Instructions for the task
Your task is to tally the lines of the listing containing the word "empty" and report the figure alone.

Supplied data
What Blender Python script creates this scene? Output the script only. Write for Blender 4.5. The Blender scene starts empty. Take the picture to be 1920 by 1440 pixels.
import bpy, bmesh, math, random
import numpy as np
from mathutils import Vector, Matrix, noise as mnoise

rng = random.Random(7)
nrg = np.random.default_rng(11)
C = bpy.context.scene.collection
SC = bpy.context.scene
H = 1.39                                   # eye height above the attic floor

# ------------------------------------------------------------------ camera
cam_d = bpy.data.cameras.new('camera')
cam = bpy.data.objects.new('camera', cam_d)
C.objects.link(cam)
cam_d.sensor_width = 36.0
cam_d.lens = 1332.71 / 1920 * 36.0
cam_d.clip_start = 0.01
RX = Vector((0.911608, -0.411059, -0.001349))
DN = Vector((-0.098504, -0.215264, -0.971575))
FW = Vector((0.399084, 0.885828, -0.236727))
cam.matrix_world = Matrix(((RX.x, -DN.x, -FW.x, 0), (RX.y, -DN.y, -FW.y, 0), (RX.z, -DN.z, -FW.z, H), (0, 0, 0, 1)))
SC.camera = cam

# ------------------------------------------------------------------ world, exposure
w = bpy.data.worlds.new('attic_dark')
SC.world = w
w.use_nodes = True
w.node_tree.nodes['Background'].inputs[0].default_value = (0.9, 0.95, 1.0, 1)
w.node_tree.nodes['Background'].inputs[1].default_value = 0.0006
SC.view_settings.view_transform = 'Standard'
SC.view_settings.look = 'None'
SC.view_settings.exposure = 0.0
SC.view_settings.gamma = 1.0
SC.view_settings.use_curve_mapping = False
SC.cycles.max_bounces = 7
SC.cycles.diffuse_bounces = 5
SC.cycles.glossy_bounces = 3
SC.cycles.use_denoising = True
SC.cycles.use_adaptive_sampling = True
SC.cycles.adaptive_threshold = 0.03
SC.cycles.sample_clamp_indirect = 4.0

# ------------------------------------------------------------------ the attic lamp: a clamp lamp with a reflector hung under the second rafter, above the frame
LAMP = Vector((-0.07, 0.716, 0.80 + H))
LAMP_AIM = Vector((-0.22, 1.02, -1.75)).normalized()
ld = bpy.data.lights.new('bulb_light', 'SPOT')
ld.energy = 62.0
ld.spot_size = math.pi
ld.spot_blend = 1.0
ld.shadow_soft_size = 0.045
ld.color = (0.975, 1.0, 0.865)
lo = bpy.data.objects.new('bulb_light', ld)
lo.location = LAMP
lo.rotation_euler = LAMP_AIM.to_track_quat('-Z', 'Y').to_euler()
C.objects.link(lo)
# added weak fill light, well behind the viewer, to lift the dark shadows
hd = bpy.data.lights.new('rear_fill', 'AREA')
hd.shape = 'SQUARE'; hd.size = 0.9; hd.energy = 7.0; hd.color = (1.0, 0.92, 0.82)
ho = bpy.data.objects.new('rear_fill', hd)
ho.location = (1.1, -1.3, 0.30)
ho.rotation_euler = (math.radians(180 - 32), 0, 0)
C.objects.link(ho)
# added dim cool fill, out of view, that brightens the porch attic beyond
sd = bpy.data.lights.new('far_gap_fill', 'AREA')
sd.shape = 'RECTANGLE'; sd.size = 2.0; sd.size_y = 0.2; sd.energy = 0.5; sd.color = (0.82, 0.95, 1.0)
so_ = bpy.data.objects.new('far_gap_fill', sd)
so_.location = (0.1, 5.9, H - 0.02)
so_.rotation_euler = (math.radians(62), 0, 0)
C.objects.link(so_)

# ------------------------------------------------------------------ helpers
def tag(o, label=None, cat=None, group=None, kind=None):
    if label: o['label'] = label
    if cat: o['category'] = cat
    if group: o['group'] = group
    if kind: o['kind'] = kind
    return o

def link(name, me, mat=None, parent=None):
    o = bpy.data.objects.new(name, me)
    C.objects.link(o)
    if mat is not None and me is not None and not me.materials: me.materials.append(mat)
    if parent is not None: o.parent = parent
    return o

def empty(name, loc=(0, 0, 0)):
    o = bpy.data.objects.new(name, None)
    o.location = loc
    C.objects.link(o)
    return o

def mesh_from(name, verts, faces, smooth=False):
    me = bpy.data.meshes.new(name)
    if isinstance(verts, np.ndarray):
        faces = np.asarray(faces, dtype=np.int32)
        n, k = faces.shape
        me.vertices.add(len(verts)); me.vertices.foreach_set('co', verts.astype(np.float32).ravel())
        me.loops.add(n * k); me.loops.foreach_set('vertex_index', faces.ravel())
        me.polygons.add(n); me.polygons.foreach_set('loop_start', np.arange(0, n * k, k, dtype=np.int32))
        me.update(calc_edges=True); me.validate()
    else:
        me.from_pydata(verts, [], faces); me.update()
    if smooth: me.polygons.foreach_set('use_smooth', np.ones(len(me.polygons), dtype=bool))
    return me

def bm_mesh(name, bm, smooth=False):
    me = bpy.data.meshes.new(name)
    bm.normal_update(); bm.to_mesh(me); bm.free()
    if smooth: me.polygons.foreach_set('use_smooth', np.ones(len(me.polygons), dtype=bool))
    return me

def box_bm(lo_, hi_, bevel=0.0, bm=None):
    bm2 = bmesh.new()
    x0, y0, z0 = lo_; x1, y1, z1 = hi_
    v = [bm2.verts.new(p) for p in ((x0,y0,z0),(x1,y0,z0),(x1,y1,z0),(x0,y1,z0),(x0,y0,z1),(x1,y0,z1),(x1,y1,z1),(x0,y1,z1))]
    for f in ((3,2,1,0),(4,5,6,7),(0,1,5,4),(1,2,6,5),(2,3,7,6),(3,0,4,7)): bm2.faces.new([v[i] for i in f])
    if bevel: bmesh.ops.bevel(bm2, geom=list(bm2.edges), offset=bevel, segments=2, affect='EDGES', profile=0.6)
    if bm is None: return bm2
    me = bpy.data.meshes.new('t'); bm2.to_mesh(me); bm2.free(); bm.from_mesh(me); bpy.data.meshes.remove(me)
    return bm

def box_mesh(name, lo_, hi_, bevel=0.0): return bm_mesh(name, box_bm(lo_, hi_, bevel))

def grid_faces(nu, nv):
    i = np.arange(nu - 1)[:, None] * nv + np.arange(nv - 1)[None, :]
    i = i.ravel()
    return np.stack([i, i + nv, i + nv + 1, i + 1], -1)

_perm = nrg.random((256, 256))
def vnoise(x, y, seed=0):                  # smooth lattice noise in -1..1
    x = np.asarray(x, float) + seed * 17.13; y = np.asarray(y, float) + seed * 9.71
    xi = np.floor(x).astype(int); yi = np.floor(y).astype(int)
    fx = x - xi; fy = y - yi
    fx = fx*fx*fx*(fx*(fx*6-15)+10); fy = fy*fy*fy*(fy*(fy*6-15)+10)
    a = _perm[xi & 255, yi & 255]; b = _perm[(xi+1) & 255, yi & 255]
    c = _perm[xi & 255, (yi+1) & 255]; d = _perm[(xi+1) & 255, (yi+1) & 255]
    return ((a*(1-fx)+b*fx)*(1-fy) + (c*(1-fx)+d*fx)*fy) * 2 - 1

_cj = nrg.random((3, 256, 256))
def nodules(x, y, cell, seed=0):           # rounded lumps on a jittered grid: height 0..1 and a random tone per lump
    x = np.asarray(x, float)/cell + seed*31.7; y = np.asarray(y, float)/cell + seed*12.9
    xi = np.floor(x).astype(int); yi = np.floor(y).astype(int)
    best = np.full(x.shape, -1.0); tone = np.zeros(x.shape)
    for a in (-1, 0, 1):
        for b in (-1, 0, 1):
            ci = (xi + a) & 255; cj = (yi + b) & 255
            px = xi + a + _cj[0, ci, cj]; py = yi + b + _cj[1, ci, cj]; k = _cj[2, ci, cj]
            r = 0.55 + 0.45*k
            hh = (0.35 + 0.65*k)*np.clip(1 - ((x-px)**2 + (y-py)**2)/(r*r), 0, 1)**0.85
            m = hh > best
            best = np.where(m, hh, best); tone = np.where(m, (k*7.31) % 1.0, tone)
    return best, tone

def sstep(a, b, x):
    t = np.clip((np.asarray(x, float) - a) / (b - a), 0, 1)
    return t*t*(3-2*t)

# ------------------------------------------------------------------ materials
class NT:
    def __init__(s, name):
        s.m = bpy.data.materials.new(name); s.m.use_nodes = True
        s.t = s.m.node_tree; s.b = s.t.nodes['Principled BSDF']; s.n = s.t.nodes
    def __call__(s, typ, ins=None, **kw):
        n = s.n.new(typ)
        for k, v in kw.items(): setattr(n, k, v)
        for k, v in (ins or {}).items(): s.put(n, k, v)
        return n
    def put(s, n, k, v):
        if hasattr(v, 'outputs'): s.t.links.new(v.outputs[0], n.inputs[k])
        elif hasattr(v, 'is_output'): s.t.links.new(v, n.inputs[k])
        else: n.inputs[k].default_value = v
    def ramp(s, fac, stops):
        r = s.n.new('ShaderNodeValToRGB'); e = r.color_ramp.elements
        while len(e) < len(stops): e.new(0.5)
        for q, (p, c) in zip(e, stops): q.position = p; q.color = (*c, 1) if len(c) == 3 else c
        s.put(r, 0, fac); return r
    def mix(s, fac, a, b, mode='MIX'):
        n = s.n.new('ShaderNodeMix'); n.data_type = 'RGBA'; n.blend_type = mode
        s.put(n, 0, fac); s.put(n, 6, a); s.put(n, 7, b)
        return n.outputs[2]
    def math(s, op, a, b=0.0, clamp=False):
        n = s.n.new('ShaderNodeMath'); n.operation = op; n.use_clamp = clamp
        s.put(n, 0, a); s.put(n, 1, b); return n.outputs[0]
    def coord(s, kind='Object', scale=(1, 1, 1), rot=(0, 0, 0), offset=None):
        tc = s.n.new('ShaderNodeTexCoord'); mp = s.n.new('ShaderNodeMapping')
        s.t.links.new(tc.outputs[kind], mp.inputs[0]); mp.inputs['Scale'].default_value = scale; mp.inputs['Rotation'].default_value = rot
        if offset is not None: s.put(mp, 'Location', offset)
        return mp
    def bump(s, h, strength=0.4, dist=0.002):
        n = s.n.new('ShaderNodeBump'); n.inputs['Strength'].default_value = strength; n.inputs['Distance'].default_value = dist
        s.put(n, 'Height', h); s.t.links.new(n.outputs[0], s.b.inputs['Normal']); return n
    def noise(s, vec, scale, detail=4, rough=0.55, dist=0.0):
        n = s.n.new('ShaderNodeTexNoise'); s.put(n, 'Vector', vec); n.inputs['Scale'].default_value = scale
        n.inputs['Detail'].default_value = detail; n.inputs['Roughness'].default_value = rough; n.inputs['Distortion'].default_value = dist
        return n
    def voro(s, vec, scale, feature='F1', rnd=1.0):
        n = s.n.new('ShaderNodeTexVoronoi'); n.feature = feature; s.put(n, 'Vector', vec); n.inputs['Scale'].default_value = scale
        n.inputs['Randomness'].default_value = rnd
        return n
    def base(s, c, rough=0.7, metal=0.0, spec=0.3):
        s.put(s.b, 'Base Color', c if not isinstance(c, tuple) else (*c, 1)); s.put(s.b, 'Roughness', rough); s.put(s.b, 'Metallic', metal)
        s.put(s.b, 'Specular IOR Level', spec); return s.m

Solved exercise
2